Education

Proposed rule targets college programs that leave students with ‘unaffordable debt or insufficient earnings’

Education Secretary Miguel Cardona is pictured in the Roosevelt Room of the White House on Aug. 24, 2022.

The Education Department announced Wednesday it was proposing a rule that would take away federal money from for-profit colleges and certificate programs where data shows graduates don’t make enough to pay back their student debts or the debt is excessively high. 

The rule, which was first brought up under the Obama administration, is commonly known as gainful employment. It was bulldozed under former President Trump’s administration as Republicans argue it unfairly targets for-profit colleges. 

The proposal by the Department of Education would make it so all for-profit schools and select certificate programs at nonprofit colleges would have to go through two tests to determine whether students will be burdened with “unaffordable debt or insufficient earnings.”

For a program to pass the first test, a graduate’s average student loan payments can’t exceed 20 percent of their discretionary income or 8 percent of their total income. To pass the second, more than half of the graduates from the college program need to make more than others in their state who have only a high school degree.

If a program fails one test, it would have to tell students their program is at risk of losing federal money.

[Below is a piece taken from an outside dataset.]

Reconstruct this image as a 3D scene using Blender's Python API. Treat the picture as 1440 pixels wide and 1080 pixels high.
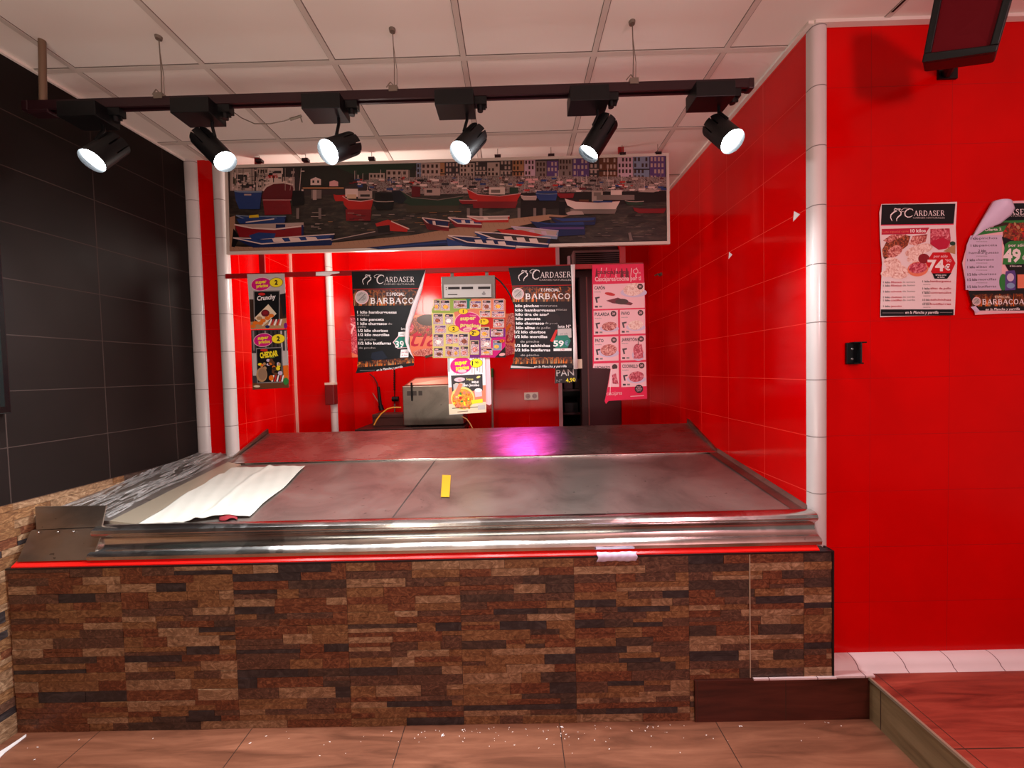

If a program fails both tests twice in a three-year period, it would get federal money taken away. 


“[We] need to hold colleges accountable for unaffordable costs and better protect students from programs that fail to deliver real value and upward mobility,” said Secretary of Education Miguel Cardona. “The rules proposed today are about helping ensure that when students invest in a postsecondary education, they get a solid return on investment and a greater shot at the American dream.”

The proposal is already getting pushback for mostly going after for-profit schools. 

“The rule unfairly targets programs at proprietary institutions and fails to account for the unique challenges facing students and communities that career-oriented programs serve,” said Jason Altmire, president and CEO for Career Education Colleges and Universities President, adding it “continues to exempt the majority of postsecondary education programs and fails to protect millions of students.”

The department says the proposed rule would help around 700,000 students who go into the estimated 1,800 programs deemed low-quality by the administration. 

The rule will have to go through a 30-day public comment period and be finalized before Nov. 1 to go into effect by July 1, 2024. An education administration official said the department is confident they will meet all the deadlines.